Profitons en pour tordre le cou à une légende tenace : Dick ne détestait pas l'adaptation filmée de son roman Les Androïdes Rêvent-ils de Moutons Électriques, sortie sur les écrans sous un titre emprunté à Burroughs (William, pas Edgar Rice), Blade Runner. Si Dick n'aimait pas trop la voix off (encore une autre légende : la voix off y était dès le départ, quoi qu'ait pu en dire par la suite ce révisionniste de Ridley Scott), il adorait l'ambiance du film, (qu'il avait vu dans un prémontage peu de temps avant sa mort) et son aspect visuel, comme en témoigne une de ses dernières interviews.

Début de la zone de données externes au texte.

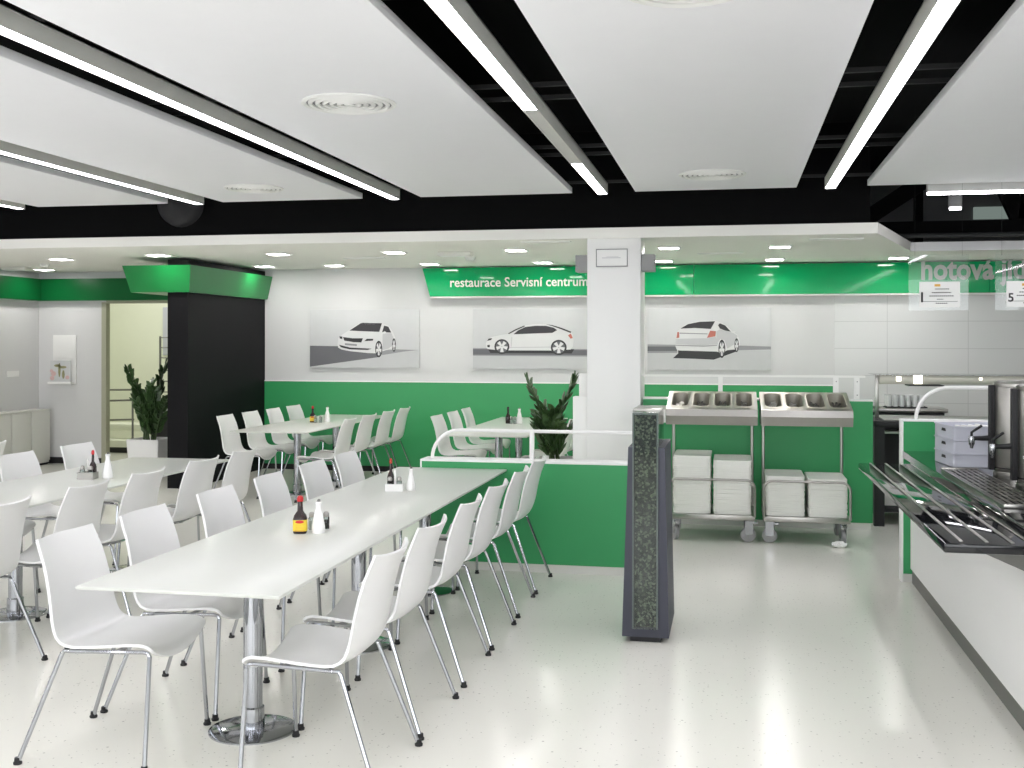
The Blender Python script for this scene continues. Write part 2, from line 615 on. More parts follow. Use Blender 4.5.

Le plus drôle, dans tout ça, c'est que si Dick adorait la science-fiction, il ne supportait pas d'y être confiné. Il écrivit plusieurs romans de "littérature blanche", qui ne furent publiés qu'après sa mort, à l'exception notable des Confessions d'un Barjo. Rassurez-vous, ils étaient aussi barrés que ses histoires de SF.
Commentaires
Y'a aussi l'uchronie rigolote de Michael Bishop, Requiem pour Philip K. Dick, dont le leitmotiv est : "Hélas, Philip K. Dick n'est plus/Dieu va prendre mon pied au cul"
Bonne lecture. :)
Et le Bishop est excellent, en effet.
mais ses mariages ont tous été très compliqués, j'ai l'impression.